We started at a relatively brisk pace, but casual enough so that we could chat. I hung with David and chatted with some of the runners. When we reached Tilikum Crossing, we stopped midway to take some group photos. From there, it was 4 miles back to the start. I decided I'd give my legs a spin, to rev the engine a little bit. The three of us in the front accelerated into a smooth but persistent pace. It was somewhat chilly, but I was now beginning to sweat. But it felt great. My legs were turning over quickly, and I could feel my stride lengthening as we picked up the pace. I was particularly surprised by our pace. We were cruising between 6:15 and 6:45 and I didn't even notice it. We'd done the last 3.5 miles at 6:35 pace--and it felt easy.

This little tempo piece at the end was reassuring. I'd spent part of the last few days wondering if all of this super-slow, super-long running would affect my ability to run fast. Lately, I'm lucky if I spend a couple miles under 9-minute pace. I know the rough terrain and the significantly higher time-on-feet account for some of that. But still. I wasn't sure I could run fast anymore. Tonight, I proved myself wrong. In fact, I think I'm getting into the best running shape I've been in for quite some time. I now plan to add a fall marathon to the calendar just to see what I can do on the road (on top of the Patapsco Valley 50K, which, seeing as it is "home turf", I want to crush).

After the run, a few of us met at Samurai Blue, a sushi joint on Mississippi Avenue. We nommed on sushi and beer, and chatted about Nike (practically everyone in Stumprunners appears to work at Nike). And after eating sushi, we ate ice cream, and continued chatting about Nike.

Then it was time to head home. I was staying at David's sweet new pad. I finished folding laundry, and we chatted about all of the things.

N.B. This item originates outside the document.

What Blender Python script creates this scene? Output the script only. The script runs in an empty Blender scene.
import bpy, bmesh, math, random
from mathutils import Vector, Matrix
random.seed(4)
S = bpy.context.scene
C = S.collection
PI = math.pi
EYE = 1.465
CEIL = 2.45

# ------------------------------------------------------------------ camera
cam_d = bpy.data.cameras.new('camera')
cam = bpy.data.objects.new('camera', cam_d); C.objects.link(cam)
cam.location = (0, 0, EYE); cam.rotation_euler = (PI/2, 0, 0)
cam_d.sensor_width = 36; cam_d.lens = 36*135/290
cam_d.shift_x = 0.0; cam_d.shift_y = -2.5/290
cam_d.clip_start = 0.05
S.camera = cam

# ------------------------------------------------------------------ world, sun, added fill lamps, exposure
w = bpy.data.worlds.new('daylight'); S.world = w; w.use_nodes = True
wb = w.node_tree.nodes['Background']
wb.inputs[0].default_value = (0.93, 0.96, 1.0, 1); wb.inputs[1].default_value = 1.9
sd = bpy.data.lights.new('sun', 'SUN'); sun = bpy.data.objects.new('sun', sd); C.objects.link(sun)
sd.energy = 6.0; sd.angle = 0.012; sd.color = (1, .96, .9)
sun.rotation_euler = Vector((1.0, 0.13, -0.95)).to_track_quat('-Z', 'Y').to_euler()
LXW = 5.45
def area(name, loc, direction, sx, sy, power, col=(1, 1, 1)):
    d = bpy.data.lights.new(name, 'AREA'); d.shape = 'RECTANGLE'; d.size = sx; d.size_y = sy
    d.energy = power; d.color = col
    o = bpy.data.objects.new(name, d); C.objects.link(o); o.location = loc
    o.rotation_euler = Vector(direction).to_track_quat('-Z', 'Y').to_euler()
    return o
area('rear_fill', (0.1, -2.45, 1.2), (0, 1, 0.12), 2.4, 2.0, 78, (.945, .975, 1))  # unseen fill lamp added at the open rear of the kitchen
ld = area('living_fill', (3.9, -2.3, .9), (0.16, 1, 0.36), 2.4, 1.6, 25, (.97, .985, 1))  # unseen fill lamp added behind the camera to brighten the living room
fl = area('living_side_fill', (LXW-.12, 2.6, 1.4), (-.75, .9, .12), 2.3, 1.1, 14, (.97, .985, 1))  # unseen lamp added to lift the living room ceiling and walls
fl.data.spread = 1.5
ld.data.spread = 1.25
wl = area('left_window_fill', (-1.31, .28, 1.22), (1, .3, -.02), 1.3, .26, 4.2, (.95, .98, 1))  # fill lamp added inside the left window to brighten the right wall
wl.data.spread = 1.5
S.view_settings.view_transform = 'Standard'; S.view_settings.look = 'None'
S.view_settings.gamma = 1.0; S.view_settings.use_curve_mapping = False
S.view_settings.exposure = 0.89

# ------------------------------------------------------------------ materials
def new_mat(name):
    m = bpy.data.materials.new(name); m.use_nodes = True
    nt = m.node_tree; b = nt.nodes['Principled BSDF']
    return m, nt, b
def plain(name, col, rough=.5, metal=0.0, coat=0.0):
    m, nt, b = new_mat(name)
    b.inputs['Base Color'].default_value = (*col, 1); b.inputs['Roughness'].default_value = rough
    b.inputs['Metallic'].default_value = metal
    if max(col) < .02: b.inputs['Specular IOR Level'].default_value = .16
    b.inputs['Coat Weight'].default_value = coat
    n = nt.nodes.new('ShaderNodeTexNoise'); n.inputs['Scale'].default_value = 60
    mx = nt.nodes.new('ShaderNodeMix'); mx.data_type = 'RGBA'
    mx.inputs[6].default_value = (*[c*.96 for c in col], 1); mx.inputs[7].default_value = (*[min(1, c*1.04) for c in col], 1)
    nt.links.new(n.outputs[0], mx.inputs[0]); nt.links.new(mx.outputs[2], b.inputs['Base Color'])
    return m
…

One of the other benefits of the group run was that I now know where I'll be running tomorrow. I'll begin by following David to the Nike campus for a quick tour. Then, I'll drive to Silver Falls State Park to do the Trail of Ten Falls. I'll make my way to Eugene to see the legendary Hayward Field (and maybe run a lap or two on it, if the cross country team will let me). And I'll end by setting up camp in either the Willamette or Deschutes National Forests.